Records for this task —
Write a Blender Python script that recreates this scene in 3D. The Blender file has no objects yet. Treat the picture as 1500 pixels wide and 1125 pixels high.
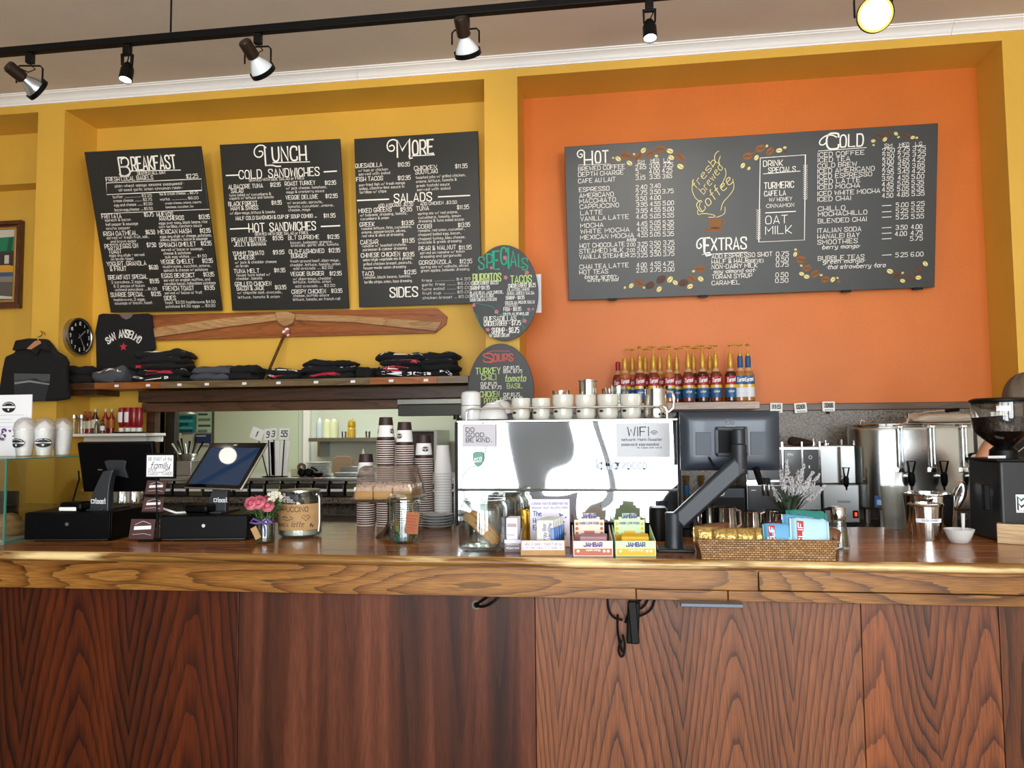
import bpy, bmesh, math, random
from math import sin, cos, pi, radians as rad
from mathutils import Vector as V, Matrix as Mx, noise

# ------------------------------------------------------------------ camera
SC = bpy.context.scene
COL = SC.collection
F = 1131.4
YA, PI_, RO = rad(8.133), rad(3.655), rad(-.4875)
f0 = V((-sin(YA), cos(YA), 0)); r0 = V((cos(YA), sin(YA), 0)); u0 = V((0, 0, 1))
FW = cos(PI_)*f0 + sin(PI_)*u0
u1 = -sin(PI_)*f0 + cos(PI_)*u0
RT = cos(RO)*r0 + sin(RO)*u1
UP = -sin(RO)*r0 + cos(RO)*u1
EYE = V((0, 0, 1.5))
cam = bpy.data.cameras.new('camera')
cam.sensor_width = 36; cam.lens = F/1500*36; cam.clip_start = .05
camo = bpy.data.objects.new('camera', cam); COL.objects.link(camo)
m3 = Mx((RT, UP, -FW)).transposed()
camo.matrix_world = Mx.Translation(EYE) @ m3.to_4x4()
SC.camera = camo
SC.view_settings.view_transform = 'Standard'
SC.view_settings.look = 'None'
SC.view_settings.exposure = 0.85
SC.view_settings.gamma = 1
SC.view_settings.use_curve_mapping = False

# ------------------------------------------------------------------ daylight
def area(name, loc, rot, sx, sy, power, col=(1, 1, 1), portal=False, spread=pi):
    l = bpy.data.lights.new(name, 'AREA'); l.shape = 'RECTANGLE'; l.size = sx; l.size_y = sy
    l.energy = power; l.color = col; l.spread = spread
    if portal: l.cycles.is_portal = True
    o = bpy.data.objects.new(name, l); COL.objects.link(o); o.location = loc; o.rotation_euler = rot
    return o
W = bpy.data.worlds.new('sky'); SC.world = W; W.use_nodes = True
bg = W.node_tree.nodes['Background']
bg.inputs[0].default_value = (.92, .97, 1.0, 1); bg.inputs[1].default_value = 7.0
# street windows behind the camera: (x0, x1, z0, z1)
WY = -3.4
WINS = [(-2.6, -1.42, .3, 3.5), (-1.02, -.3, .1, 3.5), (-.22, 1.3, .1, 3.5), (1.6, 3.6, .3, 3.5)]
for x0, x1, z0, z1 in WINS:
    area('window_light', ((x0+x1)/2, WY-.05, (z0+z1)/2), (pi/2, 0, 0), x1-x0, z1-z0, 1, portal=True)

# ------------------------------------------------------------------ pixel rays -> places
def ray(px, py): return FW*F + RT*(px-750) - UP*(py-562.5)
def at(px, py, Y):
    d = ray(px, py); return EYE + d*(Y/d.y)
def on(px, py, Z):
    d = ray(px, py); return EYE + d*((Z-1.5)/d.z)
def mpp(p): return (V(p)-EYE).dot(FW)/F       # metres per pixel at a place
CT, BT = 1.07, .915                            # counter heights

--

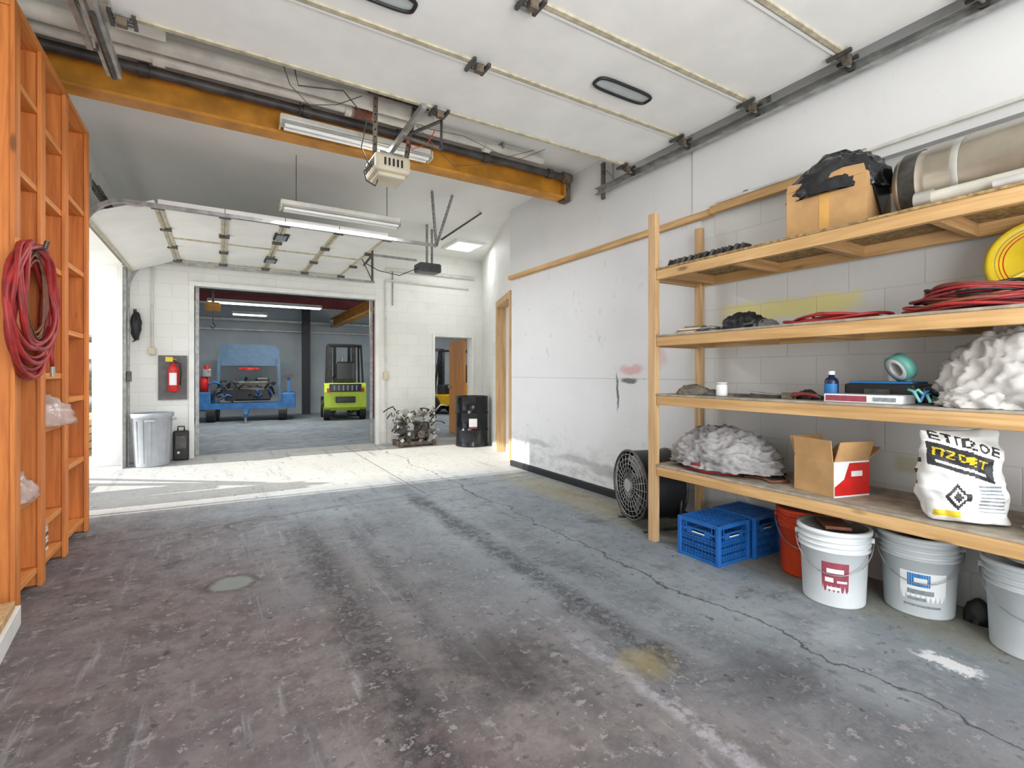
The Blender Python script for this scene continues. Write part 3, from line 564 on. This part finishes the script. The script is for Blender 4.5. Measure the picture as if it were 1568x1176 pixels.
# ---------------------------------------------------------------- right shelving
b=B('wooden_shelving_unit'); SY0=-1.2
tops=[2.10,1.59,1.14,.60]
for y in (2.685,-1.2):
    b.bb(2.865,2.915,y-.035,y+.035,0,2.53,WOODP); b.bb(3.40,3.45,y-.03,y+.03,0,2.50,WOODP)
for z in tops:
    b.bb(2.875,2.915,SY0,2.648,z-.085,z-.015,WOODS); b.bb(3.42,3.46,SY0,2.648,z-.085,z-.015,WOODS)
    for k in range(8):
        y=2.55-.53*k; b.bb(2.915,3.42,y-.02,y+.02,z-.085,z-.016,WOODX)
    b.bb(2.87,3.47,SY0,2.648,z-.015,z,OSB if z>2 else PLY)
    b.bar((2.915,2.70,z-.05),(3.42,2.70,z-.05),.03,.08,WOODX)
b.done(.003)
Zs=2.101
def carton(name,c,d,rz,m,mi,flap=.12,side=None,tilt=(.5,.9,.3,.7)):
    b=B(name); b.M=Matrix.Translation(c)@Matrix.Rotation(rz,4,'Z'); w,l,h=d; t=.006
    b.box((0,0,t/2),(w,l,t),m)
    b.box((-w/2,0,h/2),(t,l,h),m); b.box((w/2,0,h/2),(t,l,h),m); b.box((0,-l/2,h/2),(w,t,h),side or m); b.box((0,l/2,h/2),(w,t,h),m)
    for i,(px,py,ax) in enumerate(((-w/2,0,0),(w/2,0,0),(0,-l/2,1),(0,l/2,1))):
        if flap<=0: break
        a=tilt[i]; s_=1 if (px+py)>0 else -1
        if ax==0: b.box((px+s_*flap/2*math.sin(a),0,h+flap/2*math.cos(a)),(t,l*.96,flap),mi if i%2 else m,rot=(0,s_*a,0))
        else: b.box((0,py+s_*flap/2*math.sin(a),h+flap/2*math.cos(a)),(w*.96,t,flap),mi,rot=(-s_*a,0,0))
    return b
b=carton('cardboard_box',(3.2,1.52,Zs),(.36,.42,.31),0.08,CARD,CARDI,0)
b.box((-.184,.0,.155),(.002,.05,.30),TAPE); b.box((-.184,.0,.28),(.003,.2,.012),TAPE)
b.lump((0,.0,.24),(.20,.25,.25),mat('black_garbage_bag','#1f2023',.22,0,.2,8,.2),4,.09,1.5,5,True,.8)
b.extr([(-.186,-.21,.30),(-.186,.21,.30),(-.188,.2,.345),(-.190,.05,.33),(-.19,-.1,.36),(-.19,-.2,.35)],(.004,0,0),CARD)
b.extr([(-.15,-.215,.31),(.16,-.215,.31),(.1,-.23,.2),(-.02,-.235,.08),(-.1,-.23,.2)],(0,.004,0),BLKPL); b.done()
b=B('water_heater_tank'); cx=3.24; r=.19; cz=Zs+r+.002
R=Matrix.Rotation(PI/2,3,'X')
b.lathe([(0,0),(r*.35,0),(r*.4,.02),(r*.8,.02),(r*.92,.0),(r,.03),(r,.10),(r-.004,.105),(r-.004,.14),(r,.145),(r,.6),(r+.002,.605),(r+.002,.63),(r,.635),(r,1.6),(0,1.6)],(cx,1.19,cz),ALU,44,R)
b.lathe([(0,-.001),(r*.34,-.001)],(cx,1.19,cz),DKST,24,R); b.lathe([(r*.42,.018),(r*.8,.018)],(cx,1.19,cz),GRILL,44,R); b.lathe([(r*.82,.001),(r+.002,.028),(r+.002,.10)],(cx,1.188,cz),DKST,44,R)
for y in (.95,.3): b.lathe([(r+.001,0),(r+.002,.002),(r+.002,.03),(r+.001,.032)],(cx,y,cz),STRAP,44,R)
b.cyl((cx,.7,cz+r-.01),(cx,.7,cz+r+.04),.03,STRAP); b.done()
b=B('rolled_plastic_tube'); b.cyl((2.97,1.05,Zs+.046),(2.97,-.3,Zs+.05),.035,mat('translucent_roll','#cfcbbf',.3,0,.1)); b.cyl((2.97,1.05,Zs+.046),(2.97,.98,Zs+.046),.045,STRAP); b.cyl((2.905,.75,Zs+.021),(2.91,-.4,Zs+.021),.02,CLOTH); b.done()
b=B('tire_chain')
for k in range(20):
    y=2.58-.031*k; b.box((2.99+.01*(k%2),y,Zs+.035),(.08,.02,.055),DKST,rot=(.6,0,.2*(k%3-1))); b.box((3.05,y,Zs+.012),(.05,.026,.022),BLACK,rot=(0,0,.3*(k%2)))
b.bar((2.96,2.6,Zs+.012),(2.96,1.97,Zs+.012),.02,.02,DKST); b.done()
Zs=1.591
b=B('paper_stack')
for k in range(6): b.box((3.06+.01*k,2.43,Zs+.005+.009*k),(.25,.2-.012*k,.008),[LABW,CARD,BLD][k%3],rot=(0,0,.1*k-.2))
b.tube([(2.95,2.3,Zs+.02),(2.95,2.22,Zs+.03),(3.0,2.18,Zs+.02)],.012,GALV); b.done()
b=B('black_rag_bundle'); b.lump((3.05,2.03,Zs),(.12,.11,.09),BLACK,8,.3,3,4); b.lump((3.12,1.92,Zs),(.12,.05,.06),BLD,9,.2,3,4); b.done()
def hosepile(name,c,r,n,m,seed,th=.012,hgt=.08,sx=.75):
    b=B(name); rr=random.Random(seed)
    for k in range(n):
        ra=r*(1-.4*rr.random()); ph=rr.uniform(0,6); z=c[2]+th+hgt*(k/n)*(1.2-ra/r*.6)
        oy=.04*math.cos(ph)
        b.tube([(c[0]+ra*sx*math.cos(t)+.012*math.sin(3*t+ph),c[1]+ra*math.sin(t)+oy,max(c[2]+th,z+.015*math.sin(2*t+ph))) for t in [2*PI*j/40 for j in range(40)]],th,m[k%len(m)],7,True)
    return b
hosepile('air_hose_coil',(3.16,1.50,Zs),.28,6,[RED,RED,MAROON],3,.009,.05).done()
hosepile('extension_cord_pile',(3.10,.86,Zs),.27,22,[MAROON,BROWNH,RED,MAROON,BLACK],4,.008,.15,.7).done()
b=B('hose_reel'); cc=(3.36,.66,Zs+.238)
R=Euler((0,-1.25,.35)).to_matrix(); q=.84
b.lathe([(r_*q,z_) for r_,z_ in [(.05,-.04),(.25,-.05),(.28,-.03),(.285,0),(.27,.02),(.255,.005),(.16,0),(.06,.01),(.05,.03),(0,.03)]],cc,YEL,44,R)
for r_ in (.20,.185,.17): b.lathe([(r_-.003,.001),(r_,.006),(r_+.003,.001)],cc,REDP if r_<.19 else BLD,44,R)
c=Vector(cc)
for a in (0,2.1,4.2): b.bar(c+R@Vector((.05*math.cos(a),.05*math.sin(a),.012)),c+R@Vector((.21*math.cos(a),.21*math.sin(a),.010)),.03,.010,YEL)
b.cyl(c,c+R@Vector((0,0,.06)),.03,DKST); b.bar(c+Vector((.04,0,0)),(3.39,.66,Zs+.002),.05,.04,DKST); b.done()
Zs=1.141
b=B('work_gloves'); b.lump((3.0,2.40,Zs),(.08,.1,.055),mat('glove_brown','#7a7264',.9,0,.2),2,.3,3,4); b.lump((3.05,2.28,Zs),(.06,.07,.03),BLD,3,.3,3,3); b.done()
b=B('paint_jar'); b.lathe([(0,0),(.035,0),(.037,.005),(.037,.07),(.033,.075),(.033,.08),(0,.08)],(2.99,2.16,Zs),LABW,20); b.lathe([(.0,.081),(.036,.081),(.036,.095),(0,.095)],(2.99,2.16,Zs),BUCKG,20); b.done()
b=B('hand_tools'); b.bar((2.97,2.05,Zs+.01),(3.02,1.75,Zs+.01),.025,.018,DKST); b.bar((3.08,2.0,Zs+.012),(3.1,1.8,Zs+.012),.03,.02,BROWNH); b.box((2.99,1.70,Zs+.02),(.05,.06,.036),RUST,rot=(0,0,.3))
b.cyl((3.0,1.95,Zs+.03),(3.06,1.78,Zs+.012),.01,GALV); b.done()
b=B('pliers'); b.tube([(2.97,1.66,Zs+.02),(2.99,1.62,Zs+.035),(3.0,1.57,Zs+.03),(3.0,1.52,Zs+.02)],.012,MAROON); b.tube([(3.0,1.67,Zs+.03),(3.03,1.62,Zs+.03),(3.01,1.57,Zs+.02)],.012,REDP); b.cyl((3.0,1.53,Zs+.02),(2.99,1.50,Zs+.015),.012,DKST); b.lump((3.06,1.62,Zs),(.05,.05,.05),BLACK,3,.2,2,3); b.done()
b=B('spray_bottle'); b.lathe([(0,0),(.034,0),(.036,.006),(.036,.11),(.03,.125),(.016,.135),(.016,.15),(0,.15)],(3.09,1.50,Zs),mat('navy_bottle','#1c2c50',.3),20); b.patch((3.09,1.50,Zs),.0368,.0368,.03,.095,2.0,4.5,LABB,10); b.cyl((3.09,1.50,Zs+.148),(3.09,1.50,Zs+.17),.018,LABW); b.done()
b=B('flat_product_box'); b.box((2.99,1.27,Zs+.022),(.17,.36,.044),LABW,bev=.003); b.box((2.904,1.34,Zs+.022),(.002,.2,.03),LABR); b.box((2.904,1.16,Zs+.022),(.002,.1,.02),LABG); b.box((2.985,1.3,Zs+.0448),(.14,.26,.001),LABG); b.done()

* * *

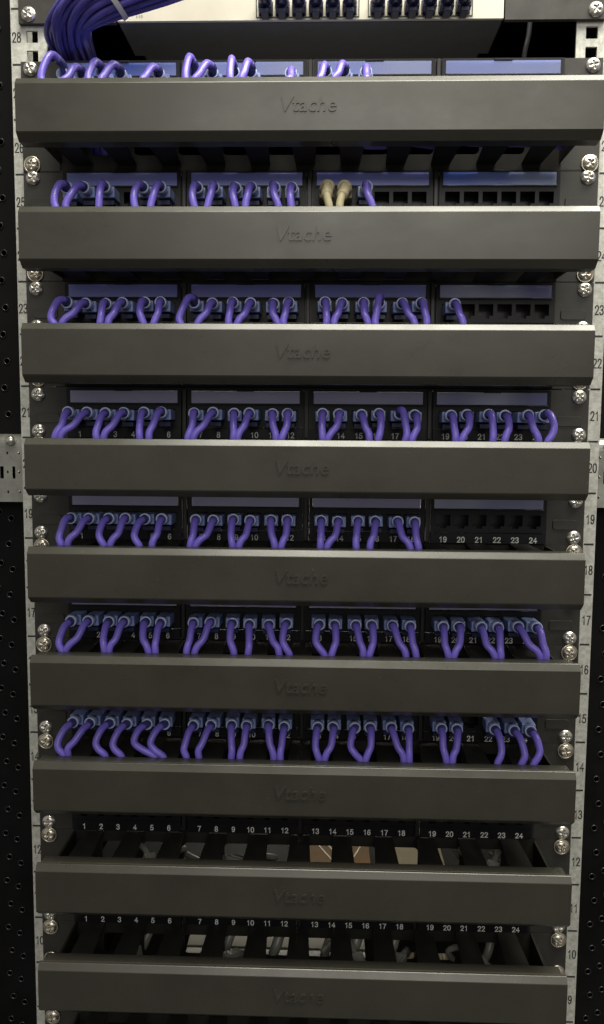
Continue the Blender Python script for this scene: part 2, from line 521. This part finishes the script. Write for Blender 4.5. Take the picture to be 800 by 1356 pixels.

Set task — Make an exact copy of the lines from the one with "Write a Blender" through the one with "from mathutils import", both ends in, and nothing else. Drop every picture.

Result of the exercise —
Write a Blender Python script that recreates this scene in 3D. The Blender file has no objects yet. Treat the picture as 1500 pixels wide and 1125 pixels high.
import bpy, bmesh, math, random
from math import sin, cos, pi, radians as rad
from mathutils import Vector as V, Matrix as Mx, noise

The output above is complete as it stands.